EN LA CUERDA FLOJA
Copiones
QUIZA la manifestación más sorprendente de la adolescencia sea la copia. Lo copian todo: el modo de hablar, de vestir, de mirar, de sonreír, de juzgar. Se fotocopian unos a otros no sólo la ropa, la música y los cómics, también el corte de pelo, la serie de televisión que siguen o denuestan, el equipo de fútbol y, por supuesto, las opiniones políticas, casi siempre sumarias y viscerales. Tanta copia procede simultáneamente de la falta de personalidad, del deseo gigantesco de afirmarse como distinto (curiosamente), de la necesidad de sentirse aceptado, y de una falsa creatividad que, como todas las creatividades falsas, no cree en nada, pretende inventarlo todo e inventarse prescindiendo de los millones de personas que durante miles de años también lo han intentado. La consecuencia es normal: se descubre lo ya descubierto una y otra vez (copia o plagio), hasta que realmente el chaval da con su ser, percibe que su identidad no se define por oposición a sus padres y al mundo, y desde su verdadera voz, comienza a construirse interiormente de un modo creativo. Es un proceso doloroso, muy bien contado en la novela de Salinger, que todos hemos atravesado con mayor o menor sufrimiento, y muy difícil de esquivar. No pasa nada. Lo malo viene cuando las características anteriores se pueden predicar casi de sociedades enteras. Este país, tan viejo y con tanta personalidad, parece cada día más adolescente.

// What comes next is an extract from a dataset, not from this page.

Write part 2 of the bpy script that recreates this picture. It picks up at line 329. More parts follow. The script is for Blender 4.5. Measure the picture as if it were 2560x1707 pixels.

Copiamos sin rubor modas, modos y costumbres -estadounidenses, por ejemplo- que poco o nada tienen que ver con nuestra identidad, al tiempo que, según las encuestas, somos los más antiamericanos del mundo. Y nos creemos genuinos y originales mientras nos sometemos sin chistar a los dictados de la época, al pensamiento estandarizado, a las reglas estrechas de lo políticamente correcto.